Garneau noted the work has many layers, starting with the history of Indigenous beading and how that changed and adapted to the technologies and materials introduced after colonization.

“I bead myself, I know about a bit about beading, and there’s some interesting surprises here,” Garneau said. He added that in the contemporary period, Metis beading and First Nations beading are among the most exciting Indigenous work.

The three juror’s awards went to a wide variety of pieces. Garneau gave his nod to Jan Little for her painting Jael Suddenly Found Herself With That Beard She’d Long Dreamt of — a traditional portrait in oil on aluminum panel in terms of style but not in subject matter. Little has studied animation at Emily Carr University and now has a studio gallery in Penticton.

Potter was taken with an emerging artist from Oliver, B.C. She gave her award to Katherine MacNeill for her lovely paper collage landscape, which combines “big-picture perspective” with fine attention to detail. Potter pointed out MacNeill had just started to practise art two years ago after retiring from a career in accounting, and predicted this type of scenario will increasingly be the new face of exciting work.
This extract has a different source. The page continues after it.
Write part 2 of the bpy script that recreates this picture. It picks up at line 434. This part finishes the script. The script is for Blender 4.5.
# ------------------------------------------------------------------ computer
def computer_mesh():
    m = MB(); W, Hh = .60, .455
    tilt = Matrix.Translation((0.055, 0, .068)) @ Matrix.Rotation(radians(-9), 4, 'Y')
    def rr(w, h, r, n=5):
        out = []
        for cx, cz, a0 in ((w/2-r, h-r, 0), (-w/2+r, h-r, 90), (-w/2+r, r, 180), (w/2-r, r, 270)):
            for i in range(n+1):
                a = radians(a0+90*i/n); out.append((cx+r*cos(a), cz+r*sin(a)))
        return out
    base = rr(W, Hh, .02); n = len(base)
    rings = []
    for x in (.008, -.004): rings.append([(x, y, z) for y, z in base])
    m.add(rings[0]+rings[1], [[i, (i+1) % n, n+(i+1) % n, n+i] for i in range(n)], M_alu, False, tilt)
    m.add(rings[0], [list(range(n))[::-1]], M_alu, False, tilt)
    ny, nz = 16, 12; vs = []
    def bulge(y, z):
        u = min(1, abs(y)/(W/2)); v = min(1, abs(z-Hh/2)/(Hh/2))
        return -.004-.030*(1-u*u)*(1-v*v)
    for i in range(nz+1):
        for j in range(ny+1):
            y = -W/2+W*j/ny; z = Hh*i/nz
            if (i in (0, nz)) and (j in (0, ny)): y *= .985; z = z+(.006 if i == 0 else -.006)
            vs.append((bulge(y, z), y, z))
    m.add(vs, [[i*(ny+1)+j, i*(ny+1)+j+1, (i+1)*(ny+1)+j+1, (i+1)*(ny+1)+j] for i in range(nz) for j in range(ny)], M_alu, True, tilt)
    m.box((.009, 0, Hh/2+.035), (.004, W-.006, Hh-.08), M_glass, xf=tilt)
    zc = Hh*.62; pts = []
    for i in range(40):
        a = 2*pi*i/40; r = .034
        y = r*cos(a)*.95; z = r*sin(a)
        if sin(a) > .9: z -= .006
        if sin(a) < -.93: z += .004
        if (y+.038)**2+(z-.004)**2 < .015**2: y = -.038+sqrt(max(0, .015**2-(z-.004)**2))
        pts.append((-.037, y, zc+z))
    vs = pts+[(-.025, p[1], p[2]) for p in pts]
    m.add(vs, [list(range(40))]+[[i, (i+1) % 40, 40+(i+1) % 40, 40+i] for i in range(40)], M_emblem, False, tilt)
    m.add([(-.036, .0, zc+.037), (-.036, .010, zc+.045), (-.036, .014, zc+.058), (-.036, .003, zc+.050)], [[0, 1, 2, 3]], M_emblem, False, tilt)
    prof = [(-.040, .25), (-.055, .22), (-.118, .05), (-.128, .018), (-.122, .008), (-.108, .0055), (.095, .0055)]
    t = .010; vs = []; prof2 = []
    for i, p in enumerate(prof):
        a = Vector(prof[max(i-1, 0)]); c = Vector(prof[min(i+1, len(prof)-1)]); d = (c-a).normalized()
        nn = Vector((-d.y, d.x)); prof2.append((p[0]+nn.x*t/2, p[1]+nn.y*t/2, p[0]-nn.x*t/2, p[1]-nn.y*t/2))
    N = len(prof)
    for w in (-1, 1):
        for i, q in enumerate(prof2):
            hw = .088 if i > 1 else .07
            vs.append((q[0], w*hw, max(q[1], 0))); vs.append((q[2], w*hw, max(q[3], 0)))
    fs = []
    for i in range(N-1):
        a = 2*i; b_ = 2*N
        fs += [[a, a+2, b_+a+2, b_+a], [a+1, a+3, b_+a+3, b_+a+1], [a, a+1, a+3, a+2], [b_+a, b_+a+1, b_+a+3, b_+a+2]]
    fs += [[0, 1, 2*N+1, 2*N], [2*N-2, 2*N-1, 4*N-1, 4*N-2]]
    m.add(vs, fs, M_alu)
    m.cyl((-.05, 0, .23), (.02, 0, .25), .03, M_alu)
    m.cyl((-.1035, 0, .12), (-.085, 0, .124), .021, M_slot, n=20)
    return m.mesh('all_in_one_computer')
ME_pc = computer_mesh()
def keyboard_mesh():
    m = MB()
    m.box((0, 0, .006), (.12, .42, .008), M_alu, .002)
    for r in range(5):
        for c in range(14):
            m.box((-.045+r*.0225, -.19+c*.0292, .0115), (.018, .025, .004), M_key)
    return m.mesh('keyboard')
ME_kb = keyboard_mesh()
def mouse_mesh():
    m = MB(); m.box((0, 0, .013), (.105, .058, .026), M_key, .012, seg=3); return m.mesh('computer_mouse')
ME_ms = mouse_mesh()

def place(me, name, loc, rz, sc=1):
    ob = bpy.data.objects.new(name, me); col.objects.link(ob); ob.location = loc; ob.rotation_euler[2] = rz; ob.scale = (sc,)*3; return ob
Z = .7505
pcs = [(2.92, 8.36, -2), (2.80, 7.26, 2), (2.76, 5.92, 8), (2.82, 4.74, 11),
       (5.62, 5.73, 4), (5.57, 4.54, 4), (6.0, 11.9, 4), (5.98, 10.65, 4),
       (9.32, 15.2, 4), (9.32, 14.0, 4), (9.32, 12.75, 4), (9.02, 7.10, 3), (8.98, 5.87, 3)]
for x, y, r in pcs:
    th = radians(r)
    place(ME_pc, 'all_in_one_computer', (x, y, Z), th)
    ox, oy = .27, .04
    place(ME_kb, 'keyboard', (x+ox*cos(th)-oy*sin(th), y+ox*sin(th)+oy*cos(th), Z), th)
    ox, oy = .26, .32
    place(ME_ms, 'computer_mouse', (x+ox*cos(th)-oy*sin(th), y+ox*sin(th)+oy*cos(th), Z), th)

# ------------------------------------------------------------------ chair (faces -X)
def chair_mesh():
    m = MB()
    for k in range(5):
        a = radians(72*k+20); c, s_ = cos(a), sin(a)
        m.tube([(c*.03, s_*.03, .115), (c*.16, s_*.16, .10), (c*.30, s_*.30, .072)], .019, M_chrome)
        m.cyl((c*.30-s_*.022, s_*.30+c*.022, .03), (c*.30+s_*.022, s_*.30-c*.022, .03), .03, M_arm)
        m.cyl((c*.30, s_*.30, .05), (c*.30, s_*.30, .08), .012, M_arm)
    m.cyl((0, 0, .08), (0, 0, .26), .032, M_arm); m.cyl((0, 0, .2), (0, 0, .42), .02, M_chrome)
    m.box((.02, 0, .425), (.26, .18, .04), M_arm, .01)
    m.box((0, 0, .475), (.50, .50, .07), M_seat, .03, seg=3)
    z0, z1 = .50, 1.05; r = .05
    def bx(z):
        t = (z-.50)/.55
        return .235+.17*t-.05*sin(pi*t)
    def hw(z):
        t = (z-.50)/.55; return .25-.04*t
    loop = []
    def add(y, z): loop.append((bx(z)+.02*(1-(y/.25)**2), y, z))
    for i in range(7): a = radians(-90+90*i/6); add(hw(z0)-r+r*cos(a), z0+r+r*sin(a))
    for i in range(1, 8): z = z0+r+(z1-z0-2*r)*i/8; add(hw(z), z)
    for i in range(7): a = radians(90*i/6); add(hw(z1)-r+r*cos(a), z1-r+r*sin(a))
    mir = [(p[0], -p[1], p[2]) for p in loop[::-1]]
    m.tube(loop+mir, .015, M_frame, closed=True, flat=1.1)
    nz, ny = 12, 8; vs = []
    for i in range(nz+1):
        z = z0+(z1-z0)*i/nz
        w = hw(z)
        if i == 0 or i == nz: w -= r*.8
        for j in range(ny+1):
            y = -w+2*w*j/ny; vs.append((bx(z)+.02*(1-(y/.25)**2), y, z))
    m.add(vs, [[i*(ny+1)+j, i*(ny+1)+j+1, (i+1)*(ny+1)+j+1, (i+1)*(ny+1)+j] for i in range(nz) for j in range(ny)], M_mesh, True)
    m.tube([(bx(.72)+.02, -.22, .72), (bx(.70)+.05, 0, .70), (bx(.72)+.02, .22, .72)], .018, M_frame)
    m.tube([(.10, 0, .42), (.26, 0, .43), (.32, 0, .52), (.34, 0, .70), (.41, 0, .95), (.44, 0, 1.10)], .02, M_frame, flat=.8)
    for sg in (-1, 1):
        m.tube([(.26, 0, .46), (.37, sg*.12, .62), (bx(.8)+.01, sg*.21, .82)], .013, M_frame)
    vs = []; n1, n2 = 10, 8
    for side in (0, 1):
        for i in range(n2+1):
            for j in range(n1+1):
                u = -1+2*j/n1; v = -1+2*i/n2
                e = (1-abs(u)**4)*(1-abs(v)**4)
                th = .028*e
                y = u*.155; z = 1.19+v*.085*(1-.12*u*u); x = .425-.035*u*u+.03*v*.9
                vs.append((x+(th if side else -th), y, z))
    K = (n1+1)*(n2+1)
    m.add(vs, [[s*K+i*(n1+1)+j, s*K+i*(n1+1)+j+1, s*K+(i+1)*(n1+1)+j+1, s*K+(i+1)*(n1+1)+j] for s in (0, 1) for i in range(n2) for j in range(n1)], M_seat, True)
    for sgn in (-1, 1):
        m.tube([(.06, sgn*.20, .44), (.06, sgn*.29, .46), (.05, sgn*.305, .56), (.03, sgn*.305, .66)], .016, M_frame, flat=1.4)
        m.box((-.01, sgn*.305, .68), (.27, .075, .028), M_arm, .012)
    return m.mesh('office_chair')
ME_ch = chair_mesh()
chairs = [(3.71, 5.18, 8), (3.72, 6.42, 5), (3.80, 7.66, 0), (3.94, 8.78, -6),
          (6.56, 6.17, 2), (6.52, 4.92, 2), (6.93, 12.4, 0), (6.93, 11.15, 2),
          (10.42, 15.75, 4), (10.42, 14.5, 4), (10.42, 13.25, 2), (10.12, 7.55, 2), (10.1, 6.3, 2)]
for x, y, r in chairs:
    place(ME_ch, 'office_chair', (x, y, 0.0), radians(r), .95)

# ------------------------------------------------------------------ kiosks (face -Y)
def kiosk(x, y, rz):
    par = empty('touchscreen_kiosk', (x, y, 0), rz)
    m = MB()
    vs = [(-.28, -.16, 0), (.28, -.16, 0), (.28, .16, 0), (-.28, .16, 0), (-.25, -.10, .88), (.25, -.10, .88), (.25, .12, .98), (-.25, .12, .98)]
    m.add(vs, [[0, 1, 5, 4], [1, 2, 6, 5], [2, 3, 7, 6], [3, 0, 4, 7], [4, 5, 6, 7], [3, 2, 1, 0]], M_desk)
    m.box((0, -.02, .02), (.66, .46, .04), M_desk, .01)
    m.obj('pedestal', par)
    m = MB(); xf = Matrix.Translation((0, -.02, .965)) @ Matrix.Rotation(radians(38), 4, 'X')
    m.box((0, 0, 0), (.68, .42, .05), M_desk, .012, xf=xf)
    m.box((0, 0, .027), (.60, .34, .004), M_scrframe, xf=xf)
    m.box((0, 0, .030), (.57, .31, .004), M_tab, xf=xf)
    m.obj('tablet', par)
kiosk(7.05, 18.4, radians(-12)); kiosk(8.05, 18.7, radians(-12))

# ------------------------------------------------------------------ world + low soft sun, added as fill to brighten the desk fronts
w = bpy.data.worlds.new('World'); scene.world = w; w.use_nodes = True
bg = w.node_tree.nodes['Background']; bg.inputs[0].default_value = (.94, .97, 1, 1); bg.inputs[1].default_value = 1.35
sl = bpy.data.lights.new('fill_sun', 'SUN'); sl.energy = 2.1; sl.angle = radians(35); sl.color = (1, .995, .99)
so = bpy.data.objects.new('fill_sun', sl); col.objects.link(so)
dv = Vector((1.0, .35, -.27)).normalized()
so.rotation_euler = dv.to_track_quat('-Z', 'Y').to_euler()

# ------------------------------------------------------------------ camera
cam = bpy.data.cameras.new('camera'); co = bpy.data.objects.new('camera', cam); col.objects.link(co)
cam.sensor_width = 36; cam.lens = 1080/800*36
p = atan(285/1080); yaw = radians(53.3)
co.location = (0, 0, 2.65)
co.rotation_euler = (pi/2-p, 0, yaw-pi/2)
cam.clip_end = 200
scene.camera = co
Longchamps selected the multi-media piece Guard on the Edge (of the forest and the night) by Winnipeg artist Diana Thorneycroft. A sculptural tableau combined with a photograph of the sculpted elements forms a surreal metaphor on difference, with satyrs caretaking horses that are “damaged, abject and vulnerable, and epitomize the grotesque,” according to the artist’s statement.

“The 49 finalists made it to the top five per cent of all the applications we had to go through, so just that in itself I think is a feat,” Longchamps said. “And . . . there are probably in my case 12 I could have chosen, but I decided to go with someone who deals with a subject that is maybe more difficult to tackle, disability.”

The jurors awarded the Alliance of Salt Spring Artists prize for best Salt Spring finalist to Garry Kaye for his painting Roadside. Noting Kaye’s painstaking attention to detail and meticulous process, SSNAP’s founding director Ron Crawford joked that Kaye had been working on the painting since 1988. All jokes aside, the award was a triumph for the born-and-raised islander for a couple of reasons. First is the fact that he’s a very formal painter and the SSNAP platform tends to promote conceptual work. Secondly, the jurors reportedly would rather not have awarded any artist with two prizes. Kaye received the top people’s choice award at the show, but their integrity forced the judges to bestow the second honour nevertheless as they felt it was the strongest work.

Salt Spring’s Peter McFarlane earned the second-place people’s choice award with his metal sculpture Reclaimed, which transforms the image of a heavy-duty chainsaw with a forest cut in relief along the blade. Dave Parsanishi from Port Alberni earned the third spot for his moving multi-media piece on residential schools, Mamaatni (A Transformative Mask). Parsanishi was also a 2015 SSNAP finalist.

People’s choice awards for the SSNAP Parallel Art Show at ArtSpring were also announced Saturday night. The top spot went to Karin Millson for her mixed-media installation Memory Hive. Also honoured were Martin Herbert in second place and Donna Hall in third.

SSNAP’s eight prize winners will be featured in an upcoming exhibition at the Bau-Xi Gallery in Vancouver. Dates have yet to be announced.